色消しレンズ、できるか出来ないか議論
かのニュートンが、色消しレンズの作成は無理との結論を出したので、色消しレンズの発明を1世紀遅らせたと言います。
しかし、D.グレゴリーは、人間の目はレンズ状になっていて色消しが出来ているのにガラスレンズでできないわけはないのではないかと主張しました。
色消しレンズの完成
この考え方に従って、イギリスの弁護士C.M.ホールは色々なガラスを組み合わせをして色消しレンズを発明しました。
彼はもっと研究を重ね、凸レンズは、マンという眼鏡師に、凹レンズはスカーレットという眼鏡師に発注しました。
二人はとても忙しく、G.バストの工場に下請けに出しました。
設計者が同じであることに疑問を抱いたバストが、完成したレンズを組み合わせると色消しになっていました。
幸か不幸か、バストがこれを工業化しようとは思わなかったようです。
このようにしてホールは実用に足る色消しレンズを完成させたわけですが。特許出願はしませんでした。
このレンズは口径64mm、焦点距離503mm、F7.86でした。
色消しレンズ特許訴訟
この話はイギリスの眼鏡師たちに知れ渡りました。J.ドロンドという眼鏡師は、他の眼鏡師に教えてもらい特許を出願しました。そして1758年4月19日に特許取得しました。

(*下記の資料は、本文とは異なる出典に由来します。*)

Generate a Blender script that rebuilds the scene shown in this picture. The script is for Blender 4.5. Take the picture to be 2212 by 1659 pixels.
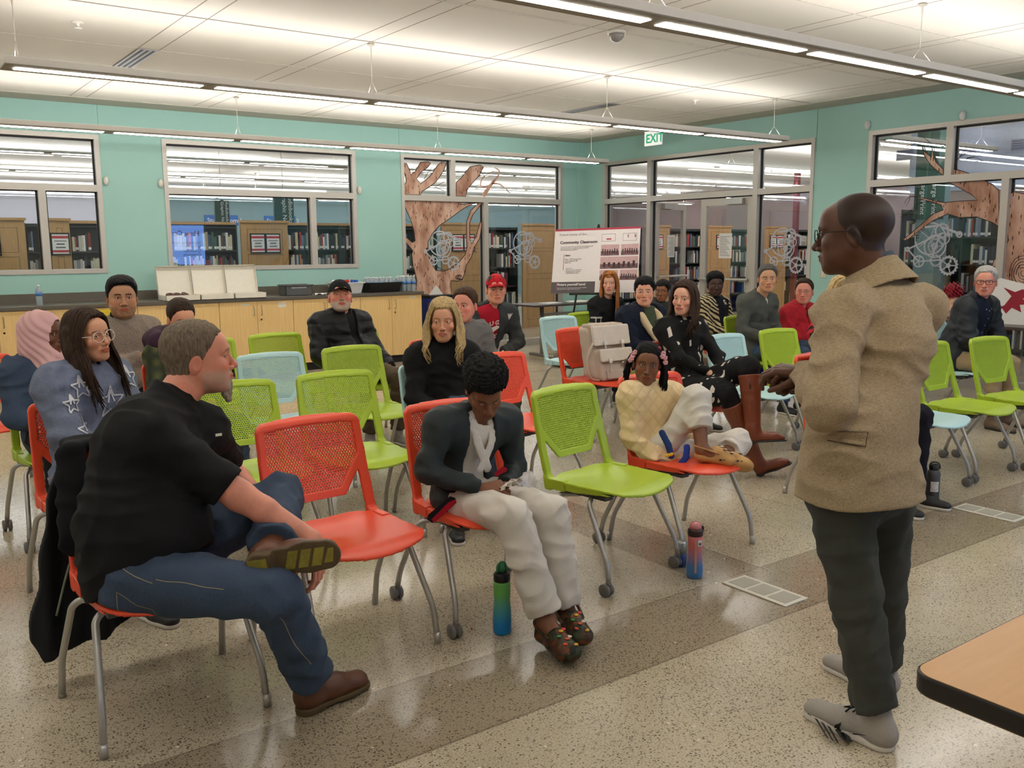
import bpy, bmesh, math, random
import numpy as np
from mathutils import Vector, Matrix
for o in list(bpy.data.objects): bpy.data.objects.remove(o)
S=bpy.context.scene; COL=S.collection
random.seed(7); RNG=np.random.RandomState(7)
# ---------------------------------------------------------------- camera
FPX,YAW,PIT,ROL,CH=1958.9,.62676,.150038,.007045,1.5
def _axes():
    fw=np.array([math.sin(YAW)*math.cos(PIT),math.cos(YAW)*math.cos(PIT),-math.sin(PIT)])
    rt=np.array([math.cos(YAW),-math.sin(YAW),0.]); dn=np.cross(fw,rt)
    return math.cos(ROL)*rt+math.sin(ROL)*dn, -math.sin(ROL)*rt+math.cos(ROL)*dn, fw
RT,DN,FW=_axes()
cam=bpy.data.cameras.new('camera'); co=bpy.data.objects.new('camera',cam); COL.objects.link(co)
cam.sensor_fit='HORIZONTAL'; cam.sensor_width=36; cam.lens=FPX/2212*36; cam.clip_start=.05; cam.clip_end=200
co.matrix_world=Matrix([[RT[0],-DN[0],-FW[0],0],[RT[1],-DN[1],-FW[1],0],[RT[2],-DN[2],-FW[2],CH],[0,0,0,1]])
S.camera=co
# places measured from the photograph: rays through a pixel of the 2212x1659 frame
def ray(x,y): return RT*((x-1106)/FPX)+DN*((y-829.5)/FPX)+FW
O0=np.array([0,0,CH])
def atz(x,y,z=0.): d=ray(x,y); return O0+d*((z-CH)/d[2])
def aty(x,y,Y): d=ray(x,y); return O0+d*(Y/d[1])
def atx(x,y,X): d=ray(x,y); return O0+d*(X/d[0])
def atd(x,y,D): return O0+ray(x,y)*D
def near(x,y,P):
    d=ray(x,y); t=np.dot(np.array(P)-O0,d)/np.dot(d,d); return O0+d*t
def depth(P): return float(np.dot(np.array(P)-O0,FW))
# ---------------------------------------------------------------- world, exposure
W=bpy.data.worlds.new('w'); S.world=W; W.use_nodes=True
W.node_tree.nodes['Background'].inputs[0].default_value=(.012,.014,.02,1)
W.node_tree.nodes['Background'].inputs[1].default_value=1
vs=S.view_settings; vs.view_transform='Standard'; vs.look='None'; vs.gamma=1; vs.exposure=EXPO=0.58
try: vs.use_curve_mapping=False
except Exception: pass
def lin(c):
    c=np.array(c[:3],float)/255; c=np.where(c<=.04045,c/12.92,((c+.055)/1.055)**2.4); return tuple(float(v) for v in c)
# up-lights sitting on top of the pendant luminaires: (x0,x1,y,z)
BEAMS=[(.90,8.66,3.56,2.65),(.90,8.62,6.72,2.65),(.90,8.72,9.82,2.65),(.90,8.66,.42,2.65),(-2.2,.45,3.56,2.65),(-2.2,.45,6.72,2.65),(-2.2,.45,.42,2.65),(-2.2,.45,9.82,2.65)]  # row behind the camera is unseen, added at the same spacing for light
LIBB=[(-3,6.4,13.0,2.72),(6.9,20.6,13.0,2.72),(-3,6.4,16.1,2.72),(6.9,20.6,16.1,2.72),(-3,6.4,19.2,2.72),(6.9,20.6,19.2,2.72),(-3,20,22.2,2.72),(11.2,20.6,9.9,2.72),(10.0,12.5,6.3,2.72),(10.0,12.5,3.3,2.72),(13.4,20.6,6.8,2.72),(13.4,20.6,3.7,2.72)]  # two short rows in front of the bulkhead are added to light its face
UPW,UPL=5.6,7.
def uplight(x0,x1,y,z,pw,c=(1,.98,.945)):
    # two rows of LEDs throwing light sideways on to the ceiling (batwing optics)
    for sg in (-1,1):
        L=bpy.data.lights.new('luminaire_uplight','AREA'); L.shape='RECTANGLE'; L.size=abs(x1-x0)-.1; L.size_y=.07; L.energy=pw*abs(x1-x0)/2; L.color=c
        o=bpy.data.objects.new('luminaire_uplight',L); COL.objects.link(o); o.location=((x0+x1)/2,y+sg*.05,z+.07); o.rotation_euler=(math.pi-sg*math.radians(62),0,0)
for b in BEAMS: uplight(*b,UPW)
for b in LIBB: uplight(*b,UPL,(.93,.95,1))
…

その方法を不公正とする原告団眼鏡師35人は特許の取り消しを請求しました。ドロンドの息子P.ドロンドは、異議を申し立てました。したがって、色消しレンズ特許取り消しは審判に持ち込まれました。
しかし審判長ガムデンは、「発明を引き出しにしまっておく人に特許を与える必要はなく、発明を公益に供する人に与えるべきだ」と述べ、これでドロンド親子が色消しレンズの特許権者となりました。
ホールはなぜ色消しレンズを工業化しなかったのか
ところでホールはなぜ特許をとって工業化を目指さなかったのでしょう。もっと有名になったかもしれないのに。
ホールは弁護士です。会社経営には向いていなかったのかもしれませんね。